Mark Aron Szulyovszky

Today’s mobile context-insensitivity

March 25, 2014 | 3 Minute Read

The supercomputers we’re carrying around don’t know what we are doing and what we are up to — and that’s a problem.

I have an iPhone. The technology inside is so advanced that I can’t even imagine — and there’s no chance I can actually understand it. Its operating system has a built in physics engine, a database management system, OpenGL, and many awesome features and it would take me half an hour to list them all. But… it can’t turn on the wi-fi automatically when I’m at home. (There are a few reasons why you don’t want to have your wi-fi always on.)

Actually, this is a bad example. It could do so much more. It could find me a flower shop nearby before my date tonight, it could

Well, at least on Android, I have apps that could turn on my wi-fi when I get home.

How do they work? You install “WiFi Auto-switch”, which subscribes to location monitoring. Then you realize that you also want to turn on your smart thermostat when you get home. You install “Smart Thermostat Control”.

Ohh, you forget another one: turn off the lights. So you download “Smart Light Control”…

But, location monitoring in itself is meaningless — they also have to know where “home” is. And yes, they’ll ask you three times, because there’s no central place where you can store this information.

But.. this why doesn’t your phone have an event API on the OS level that triggers specific apps when you leave the office, when you get on a train, before you leave for a holiday and when you’re about to have a date with your girlfriend? It could have access to your calendar, your location, your emails.
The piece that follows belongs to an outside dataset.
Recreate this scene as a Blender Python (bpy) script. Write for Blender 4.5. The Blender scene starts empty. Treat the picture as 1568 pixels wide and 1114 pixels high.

So before your date, Yelp could check whether there’s a flower shop nearby and send you a notification if it found any, Gmail can automatically send an email to your Mum if you arrived safely to your destination, or whatever.

There are many apps that are doing these individually anyway, but there’s a gap — they can’t really interact with each other and therefore become really useful. On Android, this could happen tomorrow — as Google Now already knows when you are near to a bus station, have a flight to catch, etc. You just need to access that information as an app and build services upon it. And Apple bought the personal assitant/smart calendar startup Cue in 2013…

We also have IFTTT, which could easily fill the gap — if the design of iOS would let it. Unfortunately, the way of it deals with the problem feels more like a workaround than a solution, and I’m not blaming them, that’s all they can do right now on mobile. Also, the fact that you have to find and set up individual rules one by one, like “leaving home” is also greatly limiting the possibilities of how app developers can make your phone a lot more useful. With the coming of wearables, this is gonna be even more relevant — they’re all about context-sensitivity, aren’t they?

These devices will be all about displaying the content you need, at the right time, by detecting where you are and what you’re up to.

Without an API like this, you’ll see only a really few apps that are actually useful.

Do you have privacy concerns? Fair enough. I have privacy concerns. You need annoying popups to ask you whether you want to give this and that kind of access to the app. Which is fine. Or! We can have an AI that would predict which apps you want to give full access to. That would be awesome!

I wrote this 6 months ago, and it does seem like this is getting fixed by a lot of companies. For example, Moves now has an API that does something similar. iOS8 clearly doesn’t do much about it, except on the fitness/health side. Sunrise, Gmail also started working on an API that would enable devs to build context-sensitive apps. It’s still not one brain that has all the information, but it’s getting easier to put together the pieces. Hurray!